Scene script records
########

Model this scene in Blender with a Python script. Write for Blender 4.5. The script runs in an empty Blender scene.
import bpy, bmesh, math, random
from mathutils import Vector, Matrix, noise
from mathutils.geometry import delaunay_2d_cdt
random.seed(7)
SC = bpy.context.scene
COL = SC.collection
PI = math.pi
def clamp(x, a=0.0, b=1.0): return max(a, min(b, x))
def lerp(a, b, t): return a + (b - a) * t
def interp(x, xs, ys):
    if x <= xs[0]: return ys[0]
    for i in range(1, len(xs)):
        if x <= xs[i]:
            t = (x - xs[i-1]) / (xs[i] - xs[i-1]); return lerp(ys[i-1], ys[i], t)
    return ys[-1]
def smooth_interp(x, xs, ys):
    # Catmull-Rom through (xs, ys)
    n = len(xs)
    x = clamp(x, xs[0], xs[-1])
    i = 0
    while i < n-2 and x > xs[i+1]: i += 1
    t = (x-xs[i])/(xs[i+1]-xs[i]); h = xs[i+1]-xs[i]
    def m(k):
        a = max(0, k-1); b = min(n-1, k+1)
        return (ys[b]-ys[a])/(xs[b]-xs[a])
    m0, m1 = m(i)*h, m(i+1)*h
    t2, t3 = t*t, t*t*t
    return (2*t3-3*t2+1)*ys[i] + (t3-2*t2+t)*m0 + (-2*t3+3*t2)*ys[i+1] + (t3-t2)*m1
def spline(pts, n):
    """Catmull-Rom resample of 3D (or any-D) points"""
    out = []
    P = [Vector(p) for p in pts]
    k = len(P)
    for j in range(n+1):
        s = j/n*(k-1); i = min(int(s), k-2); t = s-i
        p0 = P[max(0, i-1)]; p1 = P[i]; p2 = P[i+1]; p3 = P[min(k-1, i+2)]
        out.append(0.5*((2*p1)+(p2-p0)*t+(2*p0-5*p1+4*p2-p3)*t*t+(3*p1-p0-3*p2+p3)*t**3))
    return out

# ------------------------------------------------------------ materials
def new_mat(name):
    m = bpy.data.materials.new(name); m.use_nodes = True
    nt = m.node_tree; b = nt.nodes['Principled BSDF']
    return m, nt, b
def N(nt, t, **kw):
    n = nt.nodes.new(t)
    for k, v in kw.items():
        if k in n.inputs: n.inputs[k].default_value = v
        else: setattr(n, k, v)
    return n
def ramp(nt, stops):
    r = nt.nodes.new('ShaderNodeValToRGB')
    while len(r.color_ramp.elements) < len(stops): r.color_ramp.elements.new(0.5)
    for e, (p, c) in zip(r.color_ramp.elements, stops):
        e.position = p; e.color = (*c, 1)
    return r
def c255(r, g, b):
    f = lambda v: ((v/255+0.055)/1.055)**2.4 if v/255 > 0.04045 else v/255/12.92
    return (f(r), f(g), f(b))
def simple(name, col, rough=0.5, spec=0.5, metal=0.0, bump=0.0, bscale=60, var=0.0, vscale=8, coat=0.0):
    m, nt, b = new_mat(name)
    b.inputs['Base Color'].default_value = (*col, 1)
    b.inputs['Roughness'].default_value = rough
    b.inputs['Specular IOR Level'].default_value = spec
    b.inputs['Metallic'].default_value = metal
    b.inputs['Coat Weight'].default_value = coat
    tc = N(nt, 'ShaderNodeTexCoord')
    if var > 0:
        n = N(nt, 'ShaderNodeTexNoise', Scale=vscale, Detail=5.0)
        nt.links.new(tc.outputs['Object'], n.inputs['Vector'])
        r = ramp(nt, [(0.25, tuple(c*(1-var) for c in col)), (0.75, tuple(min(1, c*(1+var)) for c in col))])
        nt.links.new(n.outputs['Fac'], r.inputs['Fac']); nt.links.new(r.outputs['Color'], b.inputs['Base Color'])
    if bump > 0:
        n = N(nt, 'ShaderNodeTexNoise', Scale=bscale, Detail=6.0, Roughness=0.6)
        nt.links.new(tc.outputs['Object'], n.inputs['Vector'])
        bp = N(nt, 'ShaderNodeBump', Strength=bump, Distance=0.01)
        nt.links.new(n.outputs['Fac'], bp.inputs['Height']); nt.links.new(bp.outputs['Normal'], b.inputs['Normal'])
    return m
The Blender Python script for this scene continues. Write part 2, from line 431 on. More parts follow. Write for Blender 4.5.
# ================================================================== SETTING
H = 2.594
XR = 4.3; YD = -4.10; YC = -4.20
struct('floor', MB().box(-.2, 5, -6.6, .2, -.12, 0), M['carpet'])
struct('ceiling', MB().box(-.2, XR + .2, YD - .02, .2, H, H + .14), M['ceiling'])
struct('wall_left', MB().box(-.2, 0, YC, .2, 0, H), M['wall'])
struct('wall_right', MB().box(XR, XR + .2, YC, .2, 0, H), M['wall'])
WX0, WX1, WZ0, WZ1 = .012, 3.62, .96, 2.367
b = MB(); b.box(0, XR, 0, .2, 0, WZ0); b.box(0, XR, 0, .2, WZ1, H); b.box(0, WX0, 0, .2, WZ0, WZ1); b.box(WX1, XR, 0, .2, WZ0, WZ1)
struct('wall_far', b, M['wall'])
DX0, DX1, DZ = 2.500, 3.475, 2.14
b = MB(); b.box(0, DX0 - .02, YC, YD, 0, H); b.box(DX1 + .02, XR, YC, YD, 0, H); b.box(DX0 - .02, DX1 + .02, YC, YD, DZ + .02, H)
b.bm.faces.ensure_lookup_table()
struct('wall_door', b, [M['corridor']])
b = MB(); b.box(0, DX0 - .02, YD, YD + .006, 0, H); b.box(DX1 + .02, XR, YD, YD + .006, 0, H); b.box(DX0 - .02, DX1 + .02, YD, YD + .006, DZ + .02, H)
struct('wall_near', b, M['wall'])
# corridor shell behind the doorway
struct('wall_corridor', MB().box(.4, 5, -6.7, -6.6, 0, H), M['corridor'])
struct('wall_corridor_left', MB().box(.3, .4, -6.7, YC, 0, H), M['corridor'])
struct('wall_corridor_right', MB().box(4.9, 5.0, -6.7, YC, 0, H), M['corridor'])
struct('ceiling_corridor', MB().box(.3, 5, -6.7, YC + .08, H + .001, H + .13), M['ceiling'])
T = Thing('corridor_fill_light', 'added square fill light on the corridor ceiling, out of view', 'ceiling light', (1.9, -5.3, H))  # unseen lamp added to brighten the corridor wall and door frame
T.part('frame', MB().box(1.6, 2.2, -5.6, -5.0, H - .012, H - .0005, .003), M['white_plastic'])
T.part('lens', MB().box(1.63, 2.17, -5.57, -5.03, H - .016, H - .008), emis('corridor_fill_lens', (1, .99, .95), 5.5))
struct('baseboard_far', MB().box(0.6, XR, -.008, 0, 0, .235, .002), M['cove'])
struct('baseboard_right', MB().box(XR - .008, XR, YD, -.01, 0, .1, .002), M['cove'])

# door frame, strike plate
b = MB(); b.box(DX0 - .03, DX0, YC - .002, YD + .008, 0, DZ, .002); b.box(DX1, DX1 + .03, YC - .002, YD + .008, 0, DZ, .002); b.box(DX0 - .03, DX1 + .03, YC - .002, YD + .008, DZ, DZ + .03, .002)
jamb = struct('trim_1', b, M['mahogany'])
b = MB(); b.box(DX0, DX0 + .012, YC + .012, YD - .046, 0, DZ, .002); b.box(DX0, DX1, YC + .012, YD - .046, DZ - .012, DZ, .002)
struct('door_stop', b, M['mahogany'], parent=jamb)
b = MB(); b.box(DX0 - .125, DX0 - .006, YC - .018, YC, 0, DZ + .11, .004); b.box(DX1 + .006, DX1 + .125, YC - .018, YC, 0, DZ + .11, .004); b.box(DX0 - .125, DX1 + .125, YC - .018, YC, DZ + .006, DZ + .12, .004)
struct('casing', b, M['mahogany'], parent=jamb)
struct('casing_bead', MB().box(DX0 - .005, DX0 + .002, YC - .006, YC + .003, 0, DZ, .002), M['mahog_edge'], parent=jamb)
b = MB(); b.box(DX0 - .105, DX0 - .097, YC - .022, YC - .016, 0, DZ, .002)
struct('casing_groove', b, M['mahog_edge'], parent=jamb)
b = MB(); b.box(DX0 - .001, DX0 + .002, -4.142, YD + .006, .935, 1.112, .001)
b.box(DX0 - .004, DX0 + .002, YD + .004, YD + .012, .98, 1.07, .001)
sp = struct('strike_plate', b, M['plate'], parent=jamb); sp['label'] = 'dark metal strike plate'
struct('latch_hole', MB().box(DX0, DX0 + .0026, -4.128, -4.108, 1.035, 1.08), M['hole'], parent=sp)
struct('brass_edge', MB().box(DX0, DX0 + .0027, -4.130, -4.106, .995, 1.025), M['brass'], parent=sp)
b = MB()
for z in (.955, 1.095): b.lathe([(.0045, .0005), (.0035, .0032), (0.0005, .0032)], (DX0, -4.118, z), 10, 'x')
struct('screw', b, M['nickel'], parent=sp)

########

** What you should do **
Find every line in the records above that holds the word "from", and copy each one.

** Full output **
from mathutils import Vector, Matrix, noise
from mathutils.geometry import delaunay_2d_cdt
The Blender Python script for this scene continues. Write part 2, from line 431 on. More parts follow. Write for Blender 4.5.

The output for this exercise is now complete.